Stanotte tutti a guardare il cielo. C’è una grande lezione che ci viene dalle stelle cadenti. Il cielo è di tutti quelli che lo desiderano. Puoi egoisticamente innalzare recinti per marcare lo jus soli; ma non puoi mettere paletti per negare lo jus coeli.


di Giacomo Belvedere

«Mea nox obscurum non habet, sed omnia in luce clarescunt»: la mia notte non conosce oscurità, ma tutto nella luce si fa chiaro. Così recitano mirabilmente i Vespri della liturgia di San Lorenzo.

S. Lorenzo, la notte dei desideri, del pianto di stelle su quest’atomo opaco del Male, ci ricorda Pascoli. Desiderio viene da “de-sidera”. Indica una mancanza, una struggente nostalgia di stelle. Disegna un vuoto che solo il cielo può colmare. E il cielo è di tutti quelli che lo desiderano. Puoi egoisticamente innalzare recinti per marcare lo jus soli; ma non puoi mettere paletti per negare lo jus coeli.

Stanotte tutti a guardare il cielo. Gli astronomi ci spiegano che occorre guardare verso nord est e trovare il radiante, ossia il punto dal quale sembrano irradiarsi le meteore, che è nella costellazione di Perseo. I poeti ci vedono un sovrasenso simbolico: nord è il buio, est l’alba di un nuovo giorno. Tra nord ed est si trova la notte che non conosce oscurità. E riesce a  vedere le stelle chi sa attendere la luce. Con pazienza e senza fretta.

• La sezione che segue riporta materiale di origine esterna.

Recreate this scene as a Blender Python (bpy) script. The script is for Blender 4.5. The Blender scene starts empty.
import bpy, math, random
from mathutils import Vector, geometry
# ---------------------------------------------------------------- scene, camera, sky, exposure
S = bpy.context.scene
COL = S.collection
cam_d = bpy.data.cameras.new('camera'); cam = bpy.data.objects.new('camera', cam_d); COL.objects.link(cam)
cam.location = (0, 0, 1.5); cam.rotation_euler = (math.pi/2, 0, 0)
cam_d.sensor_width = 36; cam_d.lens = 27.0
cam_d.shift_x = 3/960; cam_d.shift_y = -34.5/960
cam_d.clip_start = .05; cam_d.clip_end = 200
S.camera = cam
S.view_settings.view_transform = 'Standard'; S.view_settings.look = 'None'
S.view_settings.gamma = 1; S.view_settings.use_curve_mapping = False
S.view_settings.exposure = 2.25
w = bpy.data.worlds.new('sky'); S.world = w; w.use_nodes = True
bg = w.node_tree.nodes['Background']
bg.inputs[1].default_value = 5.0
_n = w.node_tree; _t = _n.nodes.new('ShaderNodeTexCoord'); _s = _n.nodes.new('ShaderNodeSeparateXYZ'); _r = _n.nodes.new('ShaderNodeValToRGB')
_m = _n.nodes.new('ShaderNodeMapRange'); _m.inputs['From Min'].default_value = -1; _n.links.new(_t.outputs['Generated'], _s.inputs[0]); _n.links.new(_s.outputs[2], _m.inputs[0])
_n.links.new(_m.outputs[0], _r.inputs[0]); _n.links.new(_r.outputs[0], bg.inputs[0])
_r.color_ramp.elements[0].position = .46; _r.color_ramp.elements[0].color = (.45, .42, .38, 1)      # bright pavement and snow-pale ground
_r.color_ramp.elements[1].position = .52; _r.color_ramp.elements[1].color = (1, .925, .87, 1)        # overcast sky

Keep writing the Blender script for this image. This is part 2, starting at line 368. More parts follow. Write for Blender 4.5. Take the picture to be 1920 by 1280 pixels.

Perseo è l’eroe che sconfisse e uccise Medusa, la Gorgone che pietrificava col suo sguardo. Certi sguardi non liberano ma pietrificano. Sono gli sguardi del possesso da cui occorre purificarsi. Il desiderio è difatti la negazione della brama di possesso: schiude spazi infiniti all’essere e non può essere appagato dalla logica mercantile dell’avere, del “prima i miei desideri”.

Desidera chi si apre all’Altro; brama chi meschinamente si chiude nell’io. La differenza è abissale, tra i desideri sublimi del cuore, che spiccano il volo verso l’alto, e le brame meschine e volgari cupidigie del ventre, che ti fanno in basso batter l’ali.

Possa stanotte questa povera Italia tornare a scrutare il cielo. Da troppo tempo sa solo guardare tristemente il suo ombelico. Ma così uccide la felicità, soffocandola tra invidia, pregiudizio, egoismo, squallide beghe di condomini malevoli.

Desideriamo il cielo: lasciamo l’ombelico agli ottusi cercatori di likes.